Dunno. Maybe I shouldn't say this stuff. Maybe I am being too personal or too earnest.
Kennethamy
In my opinion, it is the belief that philosophers are supposed to ask only the Big Questions that partly fuels the view that philosophy gets nowhere and is a lot of nonsense, and is a big waste of time. And that would be right if that is what philosophy is.

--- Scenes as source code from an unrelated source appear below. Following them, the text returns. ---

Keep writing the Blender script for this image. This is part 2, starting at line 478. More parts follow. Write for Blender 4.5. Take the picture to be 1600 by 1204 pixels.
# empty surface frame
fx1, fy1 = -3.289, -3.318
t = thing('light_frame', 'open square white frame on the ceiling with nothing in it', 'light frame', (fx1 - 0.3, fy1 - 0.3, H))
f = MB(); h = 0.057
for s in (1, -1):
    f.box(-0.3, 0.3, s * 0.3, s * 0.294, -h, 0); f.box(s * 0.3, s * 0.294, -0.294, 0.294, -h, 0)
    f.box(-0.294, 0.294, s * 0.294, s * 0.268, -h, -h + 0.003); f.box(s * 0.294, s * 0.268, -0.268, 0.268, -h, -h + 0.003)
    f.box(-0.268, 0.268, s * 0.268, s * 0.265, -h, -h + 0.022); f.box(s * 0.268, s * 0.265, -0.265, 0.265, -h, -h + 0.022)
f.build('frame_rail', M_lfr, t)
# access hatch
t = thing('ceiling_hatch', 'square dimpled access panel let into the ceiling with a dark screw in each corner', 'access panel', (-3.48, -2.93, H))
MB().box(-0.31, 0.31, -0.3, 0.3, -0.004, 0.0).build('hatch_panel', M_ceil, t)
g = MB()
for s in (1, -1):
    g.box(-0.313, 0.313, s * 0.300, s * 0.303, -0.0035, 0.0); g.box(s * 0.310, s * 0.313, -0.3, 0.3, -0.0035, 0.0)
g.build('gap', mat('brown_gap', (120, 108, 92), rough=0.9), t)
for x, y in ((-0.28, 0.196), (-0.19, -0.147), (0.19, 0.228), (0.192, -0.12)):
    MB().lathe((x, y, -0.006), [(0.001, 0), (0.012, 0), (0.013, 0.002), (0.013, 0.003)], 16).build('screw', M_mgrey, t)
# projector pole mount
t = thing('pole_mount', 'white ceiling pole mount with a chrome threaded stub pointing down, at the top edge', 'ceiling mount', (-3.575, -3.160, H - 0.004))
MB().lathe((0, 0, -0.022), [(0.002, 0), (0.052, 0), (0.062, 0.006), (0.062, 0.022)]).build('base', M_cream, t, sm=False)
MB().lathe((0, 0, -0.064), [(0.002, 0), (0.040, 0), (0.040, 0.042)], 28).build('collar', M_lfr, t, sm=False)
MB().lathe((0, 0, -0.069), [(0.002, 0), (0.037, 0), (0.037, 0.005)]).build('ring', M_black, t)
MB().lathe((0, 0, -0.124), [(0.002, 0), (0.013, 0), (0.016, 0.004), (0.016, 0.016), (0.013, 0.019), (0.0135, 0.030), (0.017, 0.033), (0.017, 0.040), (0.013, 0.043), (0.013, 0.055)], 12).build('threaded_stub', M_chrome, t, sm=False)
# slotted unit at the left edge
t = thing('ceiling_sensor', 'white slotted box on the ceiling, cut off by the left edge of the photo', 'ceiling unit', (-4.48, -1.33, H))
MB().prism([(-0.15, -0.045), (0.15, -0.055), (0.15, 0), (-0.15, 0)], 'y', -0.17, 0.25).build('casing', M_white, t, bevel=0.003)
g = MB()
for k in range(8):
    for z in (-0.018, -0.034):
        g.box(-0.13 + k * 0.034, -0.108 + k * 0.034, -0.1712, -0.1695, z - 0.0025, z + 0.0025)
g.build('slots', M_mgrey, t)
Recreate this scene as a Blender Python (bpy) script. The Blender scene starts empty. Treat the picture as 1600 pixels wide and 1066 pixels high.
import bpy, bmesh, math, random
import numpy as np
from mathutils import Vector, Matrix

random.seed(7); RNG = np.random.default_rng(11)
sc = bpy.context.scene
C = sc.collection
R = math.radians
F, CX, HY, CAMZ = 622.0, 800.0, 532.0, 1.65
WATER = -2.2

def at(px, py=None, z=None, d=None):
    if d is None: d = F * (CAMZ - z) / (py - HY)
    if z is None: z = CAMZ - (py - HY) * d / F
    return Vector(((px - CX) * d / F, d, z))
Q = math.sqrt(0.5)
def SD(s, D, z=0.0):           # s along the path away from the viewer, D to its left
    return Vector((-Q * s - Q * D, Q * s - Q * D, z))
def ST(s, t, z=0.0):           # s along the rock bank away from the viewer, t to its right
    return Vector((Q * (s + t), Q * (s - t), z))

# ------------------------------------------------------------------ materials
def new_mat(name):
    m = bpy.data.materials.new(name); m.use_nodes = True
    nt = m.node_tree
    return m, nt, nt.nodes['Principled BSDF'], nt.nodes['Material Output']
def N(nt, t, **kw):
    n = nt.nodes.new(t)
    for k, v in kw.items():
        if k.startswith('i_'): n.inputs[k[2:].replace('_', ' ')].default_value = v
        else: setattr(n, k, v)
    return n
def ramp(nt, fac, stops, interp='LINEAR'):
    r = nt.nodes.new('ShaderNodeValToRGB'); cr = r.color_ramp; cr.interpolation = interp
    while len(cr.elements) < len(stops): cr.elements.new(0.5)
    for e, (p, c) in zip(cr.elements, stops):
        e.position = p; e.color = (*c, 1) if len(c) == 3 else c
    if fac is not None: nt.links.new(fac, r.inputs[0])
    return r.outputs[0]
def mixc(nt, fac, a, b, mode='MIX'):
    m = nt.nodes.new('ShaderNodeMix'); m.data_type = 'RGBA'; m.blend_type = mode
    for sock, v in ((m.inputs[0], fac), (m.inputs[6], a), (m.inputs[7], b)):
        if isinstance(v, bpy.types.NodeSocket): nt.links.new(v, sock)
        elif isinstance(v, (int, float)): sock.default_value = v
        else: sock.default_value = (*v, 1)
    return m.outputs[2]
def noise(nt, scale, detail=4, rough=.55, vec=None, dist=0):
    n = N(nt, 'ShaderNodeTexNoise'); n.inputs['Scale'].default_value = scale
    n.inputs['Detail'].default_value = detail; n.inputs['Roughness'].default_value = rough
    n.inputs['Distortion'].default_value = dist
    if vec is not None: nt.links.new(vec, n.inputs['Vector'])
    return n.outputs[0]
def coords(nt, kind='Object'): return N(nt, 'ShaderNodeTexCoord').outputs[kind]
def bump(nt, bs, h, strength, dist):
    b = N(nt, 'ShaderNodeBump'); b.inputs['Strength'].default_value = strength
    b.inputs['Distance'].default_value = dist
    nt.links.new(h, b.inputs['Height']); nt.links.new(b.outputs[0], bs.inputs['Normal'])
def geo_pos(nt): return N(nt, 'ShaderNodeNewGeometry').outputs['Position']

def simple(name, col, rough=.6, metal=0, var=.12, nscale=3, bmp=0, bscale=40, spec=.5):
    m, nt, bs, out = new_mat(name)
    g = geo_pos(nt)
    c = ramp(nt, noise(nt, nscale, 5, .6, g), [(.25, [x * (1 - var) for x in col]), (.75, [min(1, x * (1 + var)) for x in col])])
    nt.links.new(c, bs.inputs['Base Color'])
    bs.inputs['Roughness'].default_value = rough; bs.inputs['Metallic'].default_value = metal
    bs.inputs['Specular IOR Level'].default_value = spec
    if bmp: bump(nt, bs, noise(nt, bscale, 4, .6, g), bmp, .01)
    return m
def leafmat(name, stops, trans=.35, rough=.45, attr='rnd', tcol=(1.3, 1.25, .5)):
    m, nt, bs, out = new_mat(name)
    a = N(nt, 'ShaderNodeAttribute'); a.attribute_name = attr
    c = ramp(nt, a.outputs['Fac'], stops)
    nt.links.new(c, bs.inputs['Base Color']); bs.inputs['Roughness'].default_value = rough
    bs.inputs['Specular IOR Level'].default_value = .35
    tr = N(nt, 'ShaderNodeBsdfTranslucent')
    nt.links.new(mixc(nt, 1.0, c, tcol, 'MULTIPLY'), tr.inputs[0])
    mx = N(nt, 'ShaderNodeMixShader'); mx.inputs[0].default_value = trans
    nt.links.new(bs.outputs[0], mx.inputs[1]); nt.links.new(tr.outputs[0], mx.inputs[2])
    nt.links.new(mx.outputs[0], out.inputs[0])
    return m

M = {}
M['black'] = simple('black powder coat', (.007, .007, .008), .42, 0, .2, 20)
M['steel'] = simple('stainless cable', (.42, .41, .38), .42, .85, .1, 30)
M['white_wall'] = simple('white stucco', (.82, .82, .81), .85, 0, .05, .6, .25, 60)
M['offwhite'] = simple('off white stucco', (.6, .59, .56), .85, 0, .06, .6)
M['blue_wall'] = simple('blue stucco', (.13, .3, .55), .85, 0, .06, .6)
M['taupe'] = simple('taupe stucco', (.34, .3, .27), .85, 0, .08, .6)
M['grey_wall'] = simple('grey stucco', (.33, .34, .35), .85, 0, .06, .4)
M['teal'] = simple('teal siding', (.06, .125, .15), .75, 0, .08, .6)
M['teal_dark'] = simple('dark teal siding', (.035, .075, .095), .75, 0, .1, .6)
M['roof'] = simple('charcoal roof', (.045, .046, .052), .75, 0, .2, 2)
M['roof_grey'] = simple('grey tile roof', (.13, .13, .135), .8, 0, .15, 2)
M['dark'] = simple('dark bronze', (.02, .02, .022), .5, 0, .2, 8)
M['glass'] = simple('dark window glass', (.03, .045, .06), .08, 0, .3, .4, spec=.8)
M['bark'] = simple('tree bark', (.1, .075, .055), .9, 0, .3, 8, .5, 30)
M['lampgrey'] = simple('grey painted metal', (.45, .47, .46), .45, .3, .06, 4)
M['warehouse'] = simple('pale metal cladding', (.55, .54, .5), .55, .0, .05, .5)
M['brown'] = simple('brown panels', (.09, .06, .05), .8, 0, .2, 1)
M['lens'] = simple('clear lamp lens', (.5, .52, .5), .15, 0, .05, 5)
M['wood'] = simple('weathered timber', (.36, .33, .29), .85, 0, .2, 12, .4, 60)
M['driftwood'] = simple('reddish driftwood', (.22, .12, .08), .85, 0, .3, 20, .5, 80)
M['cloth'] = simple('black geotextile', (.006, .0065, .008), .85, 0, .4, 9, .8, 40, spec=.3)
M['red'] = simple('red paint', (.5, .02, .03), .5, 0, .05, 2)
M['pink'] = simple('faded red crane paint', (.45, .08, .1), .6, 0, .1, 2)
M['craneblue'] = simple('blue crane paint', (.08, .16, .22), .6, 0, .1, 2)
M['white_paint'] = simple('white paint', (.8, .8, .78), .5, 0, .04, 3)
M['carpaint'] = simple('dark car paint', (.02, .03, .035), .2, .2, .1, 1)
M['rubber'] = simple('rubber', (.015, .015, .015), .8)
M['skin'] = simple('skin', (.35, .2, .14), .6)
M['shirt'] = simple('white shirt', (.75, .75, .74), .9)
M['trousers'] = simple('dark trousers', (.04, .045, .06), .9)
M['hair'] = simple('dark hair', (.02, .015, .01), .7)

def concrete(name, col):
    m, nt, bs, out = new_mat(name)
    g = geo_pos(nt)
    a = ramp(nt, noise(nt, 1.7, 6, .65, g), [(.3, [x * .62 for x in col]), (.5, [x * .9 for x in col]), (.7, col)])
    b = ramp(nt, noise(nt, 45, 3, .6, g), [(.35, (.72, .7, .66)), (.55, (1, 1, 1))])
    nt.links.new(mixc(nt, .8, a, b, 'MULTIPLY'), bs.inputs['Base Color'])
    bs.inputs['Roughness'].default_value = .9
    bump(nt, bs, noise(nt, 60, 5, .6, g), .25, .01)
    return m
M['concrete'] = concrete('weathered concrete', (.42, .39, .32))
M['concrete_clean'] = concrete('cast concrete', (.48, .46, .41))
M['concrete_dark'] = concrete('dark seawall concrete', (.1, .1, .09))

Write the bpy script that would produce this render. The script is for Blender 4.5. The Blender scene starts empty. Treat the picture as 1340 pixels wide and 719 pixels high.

Where would science have got if scientists had not rolled up their sleeves and asked many little questions.
Jeeprs
@kennethamy, from what I know of Heidegger, I very much admire his philosophy. There are many philosophers I admire, and many of them do deal with profound questions; and I know there are many kindred spirits on the forum. But - each to his own, I don't want to labour the point.
Kennethamy
How about "deal with seemingly profound questions"? But one of the philosopher's seminal jobs is to ask whether a seemingly profound question is really all that profound, and what the question means, and supposes is true.Philosophers should have Hume's "tincture of scepticism" even in regard to questions.